Rona said the results demonstrate the success of its turnaround plan and its need to stay focused on efficiency. The Boucherville, Quebec-based company reduced annual costs by C$110 million ($100.5 million) in 2013 by cutting jobs, closing stores and selling assets.

Still, arduous competition and a slowdown in some markets, notably in the province of Quebec, squeezed sales in the 13-week period ended July 29. Sales at established stores declined 0.7 percent from a year earlier and overall revenue fell 4 percent.

"In our view, the home renovation spending market remains highly competitive, which coupled with a cautious consumer spending market, is likely to challenge Rona's top line over the coming quarters," Canaccord Genuity analyst Derek Dley said in a research note.

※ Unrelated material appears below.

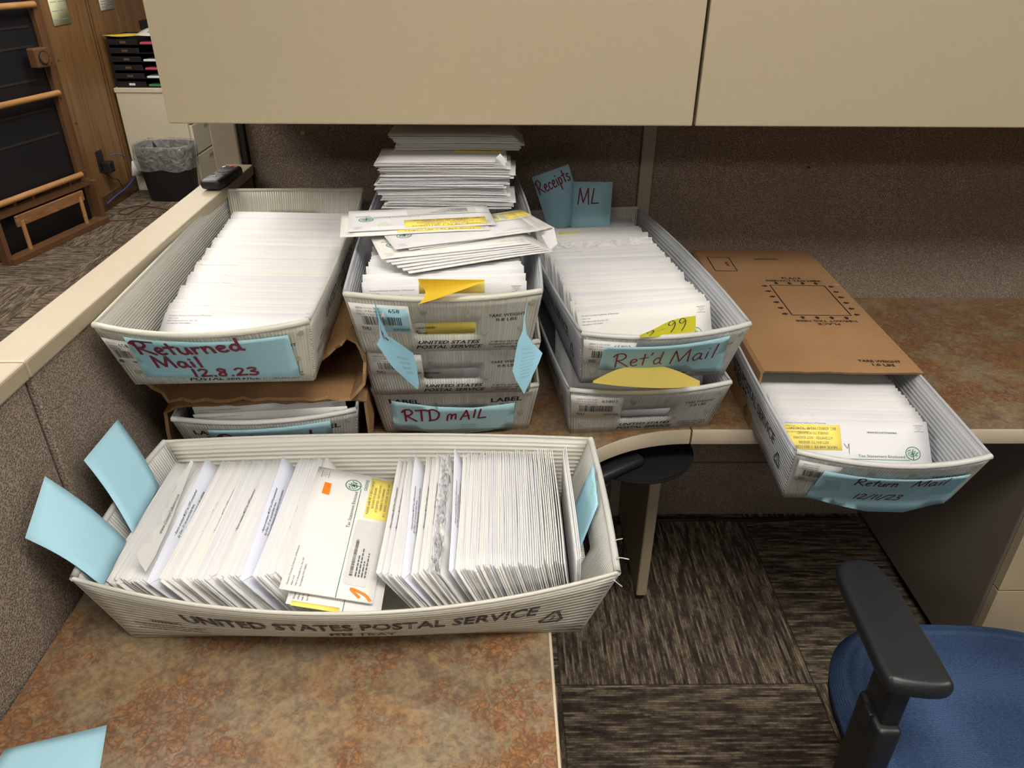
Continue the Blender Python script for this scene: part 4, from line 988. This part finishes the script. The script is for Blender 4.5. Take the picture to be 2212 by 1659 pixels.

Rona's closely watched adjusted earnings from continuing operations rose to C$42 million, or 35 Canadian cents a share, in the second quarter, from C$33.6 million, or 28 Canadian cents a share, in the year-before quarter.

Analysts, on average, had expected earnings per share of 33 Canadian cents, according to Thomson Reuters I/B/E/S.

Net profit of C$42 million reversed last year's loss of C$38.7 million.

Revenue fell to C$1.19 billion from C$1.25 billion.

A weak market and harsh winter hurt first-quarter results, the company said in May, blaming a 4 percent drop in same-store sales on lower housing starts, cold and snowy weather, along with the closure of poorly performing stores and the renovation of other stores.